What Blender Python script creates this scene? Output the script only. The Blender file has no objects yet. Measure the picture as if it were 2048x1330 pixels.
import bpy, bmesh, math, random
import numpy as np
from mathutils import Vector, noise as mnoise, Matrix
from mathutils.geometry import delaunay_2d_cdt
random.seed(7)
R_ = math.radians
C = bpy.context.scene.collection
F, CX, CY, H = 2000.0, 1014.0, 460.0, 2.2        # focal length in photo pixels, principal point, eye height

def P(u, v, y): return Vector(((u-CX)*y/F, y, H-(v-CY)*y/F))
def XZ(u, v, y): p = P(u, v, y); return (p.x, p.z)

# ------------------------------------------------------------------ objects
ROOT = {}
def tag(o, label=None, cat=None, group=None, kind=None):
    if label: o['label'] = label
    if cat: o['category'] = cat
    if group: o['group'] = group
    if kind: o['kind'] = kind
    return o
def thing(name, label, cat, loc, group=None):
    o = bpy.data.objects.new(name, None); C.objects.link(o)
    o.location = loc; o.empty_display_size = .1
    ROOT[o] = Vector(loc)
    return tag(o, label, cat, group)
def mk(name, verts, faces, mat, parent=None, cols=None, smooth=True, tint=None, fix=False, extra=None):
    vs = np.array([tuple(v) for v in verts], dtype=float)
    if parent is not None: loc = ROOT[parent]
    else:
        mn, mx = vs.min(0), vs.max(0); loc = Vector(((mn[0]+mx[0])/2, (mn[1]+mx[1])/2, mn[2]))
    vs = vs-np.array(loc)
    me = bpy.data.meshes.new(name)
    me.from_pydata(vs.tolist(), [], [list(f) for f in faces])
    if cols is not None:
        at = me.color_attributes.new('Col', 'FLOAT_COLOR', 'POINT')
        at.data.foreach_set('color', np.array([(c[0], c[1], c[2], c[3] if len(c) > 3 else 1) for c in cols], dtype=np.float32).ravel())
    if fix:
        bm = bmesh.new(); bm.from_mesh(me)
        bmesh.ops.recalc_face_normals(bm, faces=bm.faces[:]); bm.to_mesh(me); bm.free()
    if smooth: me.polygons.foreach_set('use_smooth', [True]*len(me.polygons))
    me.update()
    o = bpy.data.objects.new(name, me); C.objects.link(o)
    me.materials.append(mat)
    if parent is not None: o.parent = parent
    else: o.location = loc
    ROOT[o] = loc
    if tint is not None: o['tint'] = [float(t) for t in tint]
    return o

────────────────

■ **Exercise**
Your answer should be one number: the count of lines in the data above that include the word "objects".

■ **Expected output**
4